## Dataset records

* * * * * * *

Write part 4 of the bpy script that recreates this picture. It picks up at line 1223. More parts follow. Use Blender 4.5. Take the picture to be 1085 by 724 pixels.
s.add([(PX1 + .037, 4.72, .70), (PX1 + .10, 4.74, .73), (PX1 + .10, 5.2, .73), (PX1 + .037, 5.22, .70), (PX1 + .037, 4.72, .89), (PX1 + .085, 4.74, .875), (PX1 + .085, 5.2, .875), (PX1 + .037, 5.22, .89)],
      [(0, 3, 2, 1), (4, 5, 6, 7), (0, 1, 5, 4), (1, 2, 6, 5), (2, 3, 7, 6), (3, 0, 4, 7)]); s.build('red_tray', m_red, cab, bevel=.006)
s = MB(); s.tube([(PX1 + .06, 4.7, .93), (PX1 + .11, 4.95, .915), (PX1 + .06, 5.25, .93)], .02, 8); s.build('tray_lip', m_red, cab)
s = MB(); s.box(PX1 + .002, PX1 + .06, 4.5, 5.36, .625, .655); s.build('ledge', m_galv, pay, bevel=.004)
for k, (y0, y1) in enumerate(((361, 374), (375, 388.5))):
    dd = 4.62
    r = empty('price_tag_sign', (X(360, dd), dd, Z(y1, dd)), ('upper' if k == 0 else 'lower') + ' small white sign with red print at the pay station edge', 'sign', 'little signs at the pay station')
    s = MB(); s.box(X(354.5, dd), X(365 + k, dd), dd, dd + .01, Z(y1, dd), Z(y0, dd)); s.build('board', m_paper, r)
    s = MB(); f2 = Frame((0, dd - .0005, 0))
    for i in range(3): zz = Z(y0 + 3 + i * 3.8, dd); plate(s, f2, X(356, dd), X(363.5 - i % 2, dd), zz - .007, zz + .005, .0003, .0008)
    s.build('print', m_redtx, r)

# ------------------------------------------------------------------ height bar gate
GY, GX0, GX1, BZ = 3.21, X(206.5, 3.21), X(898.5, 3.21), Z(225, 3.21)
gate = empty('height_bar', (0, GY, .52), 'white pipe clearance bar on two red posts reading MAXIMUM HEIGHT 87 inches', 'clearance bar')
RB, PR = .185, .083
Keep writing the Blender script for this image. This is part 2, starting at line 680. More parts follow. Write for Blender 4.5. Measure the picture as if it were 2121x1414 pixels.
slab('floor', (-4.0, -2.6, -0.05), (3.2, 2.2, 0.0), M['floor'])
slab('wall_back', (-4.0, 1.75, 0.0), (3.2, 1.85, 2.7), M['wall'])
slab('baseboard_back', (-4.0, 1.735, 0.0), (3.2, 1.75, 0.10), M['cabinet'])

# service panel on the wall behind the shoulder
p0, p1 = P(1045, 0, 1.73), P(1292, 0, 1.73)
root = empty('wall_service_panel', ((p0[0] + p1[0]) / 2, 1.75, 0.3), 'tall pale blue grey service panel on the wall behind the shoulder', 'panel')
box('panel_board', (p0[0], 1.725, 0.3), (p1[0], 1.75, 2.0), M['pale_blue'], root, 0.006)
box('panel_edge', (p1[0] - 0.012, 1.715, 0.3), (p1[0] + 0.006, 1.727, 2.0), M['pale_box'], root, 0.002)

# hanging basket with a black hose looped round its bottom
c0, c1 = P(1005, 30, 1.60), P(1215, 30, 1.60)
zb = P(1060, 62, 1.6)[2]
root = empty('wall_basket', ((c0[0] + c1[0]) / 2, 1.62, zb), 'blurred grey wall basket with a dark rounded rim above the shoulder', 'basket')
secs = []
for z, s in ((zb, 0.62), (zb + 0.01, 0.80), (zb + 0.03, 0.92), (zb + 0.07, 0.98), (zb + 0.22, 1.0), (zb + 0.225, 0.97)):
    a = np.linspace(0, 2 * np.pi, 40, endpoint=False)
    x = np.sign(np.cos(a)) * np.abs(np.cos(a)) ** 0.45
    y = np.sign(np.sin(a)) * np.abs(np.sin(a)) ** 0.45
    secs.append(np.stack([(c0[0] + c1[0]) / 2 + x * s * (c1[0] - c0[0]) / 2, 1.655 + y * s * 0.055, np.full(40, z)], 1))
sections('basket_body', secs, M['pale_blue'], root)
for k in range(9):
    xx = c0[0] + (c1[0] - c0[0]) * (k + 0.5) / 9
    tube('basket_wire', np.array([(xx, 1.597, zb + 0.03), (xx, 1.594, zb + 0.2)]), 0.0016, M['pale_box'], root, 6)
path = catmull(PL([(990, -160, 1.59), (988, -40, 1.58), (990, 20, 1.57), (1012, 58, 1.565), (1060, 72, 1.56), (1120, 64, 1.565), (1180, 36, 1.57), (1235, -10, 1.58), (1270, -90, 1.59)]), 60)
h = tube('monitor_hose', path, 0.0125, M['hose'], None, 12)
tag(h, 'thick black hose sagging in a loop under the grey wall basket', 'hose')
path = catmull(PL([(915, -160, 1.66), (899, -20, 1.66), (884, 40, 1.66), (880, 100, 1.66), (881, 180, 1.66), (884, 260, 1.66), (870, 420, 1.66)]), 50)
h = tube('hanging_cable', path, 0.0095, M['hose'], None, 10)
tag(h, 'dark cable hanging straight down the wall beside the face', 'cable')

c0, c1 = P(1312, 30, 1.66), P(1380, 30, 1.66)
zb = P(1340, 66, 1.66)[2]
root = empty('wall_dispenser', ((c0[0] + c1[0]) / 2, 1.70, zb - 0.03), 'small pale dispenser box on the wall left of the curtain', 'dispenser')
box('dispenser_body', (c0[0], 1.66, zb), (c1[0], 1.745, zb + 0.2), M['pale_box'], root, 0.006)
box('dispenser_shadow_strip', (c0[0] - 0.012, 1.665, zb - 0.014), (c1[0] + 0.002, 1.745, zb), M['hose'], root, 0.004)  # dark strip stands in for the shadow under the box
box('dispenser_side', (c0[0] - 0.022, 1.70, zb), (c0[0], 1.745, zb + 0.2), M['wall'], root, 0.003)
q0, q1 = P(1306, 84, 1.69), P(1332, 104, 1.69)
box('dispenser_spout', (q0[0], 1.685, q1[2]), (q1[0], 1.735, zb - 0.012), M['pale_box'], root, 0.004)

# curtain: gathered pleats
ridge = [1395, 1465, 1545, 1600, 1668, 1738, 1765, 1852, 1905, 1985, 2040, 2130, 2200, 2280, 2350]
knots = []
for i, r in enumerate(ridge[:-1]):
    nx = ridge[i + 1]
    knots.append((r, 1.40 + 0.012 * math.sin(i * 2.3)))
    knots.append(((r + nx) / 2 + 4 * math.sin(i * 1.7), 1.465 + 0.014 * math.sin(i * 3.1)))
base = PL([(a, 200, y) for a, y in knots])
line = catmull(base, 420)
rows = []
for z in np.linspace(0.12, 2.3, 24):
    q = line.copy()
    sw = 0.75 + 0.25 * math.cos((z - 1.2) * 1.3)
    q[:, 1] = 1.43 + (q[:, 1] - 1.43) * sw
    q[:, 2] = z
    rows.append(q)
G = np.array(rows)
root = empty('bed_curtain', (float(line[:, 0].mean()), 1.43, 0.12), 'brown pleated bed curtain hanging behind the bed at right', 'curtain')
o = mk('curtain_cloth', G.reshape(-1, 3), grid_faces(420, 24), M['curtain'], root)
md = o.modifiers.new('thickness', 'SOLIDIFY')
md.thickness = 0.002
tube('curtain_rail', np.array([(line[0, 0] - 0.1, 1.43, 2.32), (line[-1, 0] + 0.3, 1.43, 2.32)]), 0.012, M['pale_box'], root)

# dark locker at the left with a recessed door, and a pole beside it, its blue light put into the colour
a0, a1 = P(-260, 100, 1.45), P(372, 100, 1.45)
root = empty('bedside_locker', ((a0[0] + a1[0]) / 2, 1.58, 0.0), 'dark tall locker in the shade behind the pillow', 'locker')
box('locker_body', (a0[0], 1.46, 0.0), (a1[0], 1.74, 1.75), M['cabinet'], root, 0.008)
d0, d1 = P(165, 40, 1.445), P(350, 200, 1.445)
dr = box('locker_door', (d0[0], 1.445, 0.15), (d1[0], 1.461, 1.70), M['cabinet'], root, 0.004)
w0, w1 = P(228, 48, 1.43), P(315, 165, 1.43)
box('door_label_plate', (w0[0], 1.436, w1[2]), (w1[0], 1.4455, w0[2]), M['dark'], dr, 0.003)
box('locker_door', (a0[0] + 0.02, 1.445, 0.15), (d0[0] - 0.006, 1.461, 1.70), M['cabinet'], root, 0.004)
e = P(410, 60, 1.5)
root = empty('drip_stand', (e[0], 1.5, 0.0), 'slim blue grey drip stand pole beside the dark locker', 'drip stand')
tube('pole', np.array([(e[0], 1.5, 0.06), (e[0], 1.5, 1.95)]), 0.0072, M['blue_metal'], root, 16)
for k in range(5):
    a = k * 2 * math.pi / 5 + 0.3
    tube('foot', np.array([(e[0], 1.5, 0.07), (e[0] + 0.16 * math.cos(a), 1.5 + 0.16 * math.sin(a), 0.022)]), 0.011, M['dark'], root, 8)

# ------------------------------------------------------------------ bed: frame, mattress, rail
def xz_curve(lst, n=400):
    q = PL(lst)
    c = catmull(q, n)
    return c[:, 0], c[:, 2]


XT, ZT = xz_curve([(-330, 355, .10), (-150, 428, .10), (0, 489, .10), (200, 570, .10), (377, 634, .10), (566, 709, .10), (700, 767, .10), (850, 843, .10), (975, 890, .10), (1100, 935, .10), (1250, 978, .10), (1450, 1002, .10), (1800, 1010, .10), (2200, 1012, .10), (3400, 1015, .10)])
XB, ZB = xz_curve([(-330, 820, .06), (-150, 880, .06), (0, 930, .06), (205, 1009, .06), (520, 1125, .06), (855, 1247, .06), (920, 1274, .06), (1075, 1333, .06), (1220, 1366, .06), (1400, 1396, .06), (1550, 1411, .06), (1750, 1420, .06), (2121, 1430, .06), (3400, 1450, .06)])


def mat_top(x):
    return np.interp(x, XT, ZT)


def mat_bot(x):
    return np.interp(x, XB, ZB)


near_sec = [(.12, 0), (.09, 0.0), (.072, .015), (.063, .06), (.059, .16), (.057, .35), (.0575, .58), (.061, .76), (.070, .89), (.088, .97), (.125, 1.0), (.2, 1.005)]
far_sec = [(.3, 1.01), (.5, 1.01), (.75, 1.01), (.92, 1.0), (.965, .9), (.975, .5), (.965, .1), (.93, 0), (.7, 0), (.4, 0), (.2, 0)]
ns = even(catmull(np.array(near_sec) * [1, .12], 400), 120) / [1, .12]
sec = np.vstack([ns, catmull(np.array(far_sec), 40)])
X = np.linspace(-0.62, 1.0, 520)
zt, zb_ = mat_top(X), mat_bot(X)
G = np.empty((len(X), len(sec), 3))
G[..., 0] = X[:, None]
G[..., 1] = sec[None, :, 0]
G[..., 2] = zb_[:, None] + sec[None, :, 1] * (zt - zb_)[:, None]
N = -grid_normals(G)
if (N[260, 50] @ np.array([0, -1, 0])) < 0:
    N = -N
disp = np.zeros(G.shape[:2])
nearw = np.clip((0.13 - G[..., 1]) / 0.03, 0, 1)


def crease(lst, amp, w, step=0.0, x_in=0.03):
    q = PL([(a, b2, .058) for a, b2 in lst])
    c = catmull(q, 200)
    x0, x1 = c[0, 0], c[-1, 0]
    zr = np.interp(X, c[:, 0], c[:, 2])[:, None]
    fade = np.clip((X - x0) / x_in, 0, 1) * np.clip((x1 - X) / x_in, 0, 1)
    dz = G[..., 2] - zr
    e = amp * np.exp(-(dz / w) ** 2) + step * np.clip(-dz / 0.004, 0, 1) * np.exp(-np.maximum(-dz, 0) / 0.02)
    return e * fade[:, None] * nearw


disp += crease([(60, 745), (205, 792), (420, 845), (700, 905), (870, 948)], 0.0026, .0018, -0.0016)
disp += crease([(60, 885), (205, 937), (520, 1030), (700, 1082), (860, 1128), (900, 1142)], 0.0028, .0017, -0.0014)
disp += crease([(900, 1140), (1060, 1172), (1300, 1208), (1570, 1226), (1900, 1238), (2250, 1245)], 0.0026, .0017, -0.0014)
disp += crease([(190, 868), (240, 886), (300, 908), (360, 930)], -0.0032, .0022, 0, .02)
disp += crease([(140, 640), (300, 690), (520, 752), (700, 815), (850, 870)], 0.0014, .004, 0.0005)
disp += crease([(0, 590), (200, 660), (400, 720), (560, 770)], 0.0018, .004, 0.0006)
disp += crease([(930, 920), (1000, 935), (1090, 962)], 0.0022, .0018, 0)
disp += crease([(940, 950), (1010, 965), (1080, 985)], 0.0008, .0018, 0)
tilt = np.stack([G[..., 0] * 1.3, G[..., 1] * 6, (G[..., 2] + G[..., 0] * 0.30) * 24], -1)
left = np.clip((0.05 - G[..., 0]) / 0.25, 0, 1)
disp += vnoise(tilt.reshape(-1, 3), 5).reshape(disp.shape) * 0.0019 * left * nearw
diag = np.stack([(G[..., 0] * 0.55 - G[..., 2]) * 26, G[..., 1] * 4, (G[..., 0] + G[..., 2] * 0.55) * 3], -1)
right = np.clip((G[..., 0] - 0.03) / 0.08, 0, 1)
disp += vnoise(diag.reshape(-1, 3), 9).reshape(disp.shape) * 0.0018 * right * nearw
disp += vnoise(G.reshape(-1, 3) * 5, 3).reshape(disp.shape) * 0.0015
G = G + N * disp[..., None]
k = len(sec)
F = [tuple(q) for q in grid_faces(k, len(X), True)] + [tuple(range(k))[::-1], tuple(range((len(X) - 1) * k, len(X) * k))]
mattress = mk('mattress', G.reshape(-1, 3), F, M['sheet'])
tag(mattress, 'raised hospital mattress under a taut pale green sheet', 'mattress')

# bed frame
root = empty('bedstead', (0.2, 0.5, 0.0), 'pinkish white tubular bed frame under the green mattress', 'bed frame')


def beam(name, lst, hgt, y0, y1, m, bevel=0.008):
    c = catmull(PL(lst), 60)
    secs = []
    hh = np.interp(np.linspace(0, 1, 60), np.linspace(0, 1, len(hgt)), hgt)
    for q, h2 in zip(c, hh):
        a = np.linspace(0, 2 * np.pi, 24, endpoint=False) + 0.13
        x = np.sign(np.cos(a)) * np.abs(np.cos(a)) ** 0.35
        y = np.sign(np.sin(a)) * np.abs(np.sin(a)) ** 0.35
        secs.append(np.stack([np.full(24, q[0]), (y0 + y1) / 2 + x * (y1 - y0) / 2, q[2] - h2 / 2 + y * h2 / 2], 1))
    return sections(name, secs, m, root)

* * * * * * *

Repeat exactly the lines from the one that contains "d0, d1 = P(165, 40, 1.445), P(350, 200, 1.445)" through the one that contains "return np.interp(x, XB, ZB)", and only those.

## Exercise result
d0, d1 = P(165, 40, 1.445), P(350, 200, 1.445)
dr = box('locker_door', (d0[0], 1.445, 0.15), (d1[0], 1.461, 1.70), M['cabinet'], root, 0.004)
w0, w1 = P(228, 48, 1.43), P(315, 165, 1.43)
box('door_label_plate', (w0[0], 1.436, w1[2]), (w1[0], 1.4455, w0[2]), M['dark'], dr, 0.003)
box('locker_door', (a0[0] + 0.02, 1.445, 0.15), (d0[0] - 0.006, 1.461, 1.70), M['cabinet'], root, 0.004)
e = P(410, 60, 1.5)
root = empty('drip_stand', (e[0], 1.5, 0.0), 'slim blue grey drip stand pole beside the dark locker', 'drip stand')
tube('pole', np.array([(e[0], 1.5, 0.06), (e[0], 1.5, 1.95)]), 0.0072, M['blue_metal'], root, 16)
for k in range(5):
    a = k * 2 * math.pi / 5 + 0.3
    tube('foot', np.array([(e[0], 1.5, 0.07), (e[0] + 0.16 * math.cos(a), 1.5 + 0.16 * math.sin(a), 0.022)]), 0.011, M['dark'], root, 8)

# ------------------------------------------------------------------ bed: frame, mattress, rail
def xz_curve(lst, n=400):
    q = PL(lst)
    c = catmull(q, n)
    return c[:, 0], c[:, 2]


XT, ZT = xz_curve([(-330, 355, .10), (-150, 428, .10), (0, 489, .10), (200, 570, .10), (377, 634, .10), (566, 709, .10), (700, 767, .10), (850, 843, .10), (975, 890, .10), (1100, 935, .10), (1250, 978, .10), (1450, 1002, .10), (1800, 1010, .10), (2200, 1012, .10), (3400, 1015, .10)])
XB, ZB = xz_curve([(-330, 820, .06), (-150, 880, .06), (0, 930, .06), (205, 1009, .06), (520, 1125, .06), (855, 1247, .06), (920, 1274, .06), (1075, 1333, .06), (1220, 1366, .06), (1400, 1396, .06), (1550, 1411, .06), (1750, 1420, .06), (2121, 1430, .06), (3400, 1450, .06)])


def mat_top(x):
    return np.interp(x, XT, ZT)


def mat_bot(x):
    return np.interp(x, XB, ZB)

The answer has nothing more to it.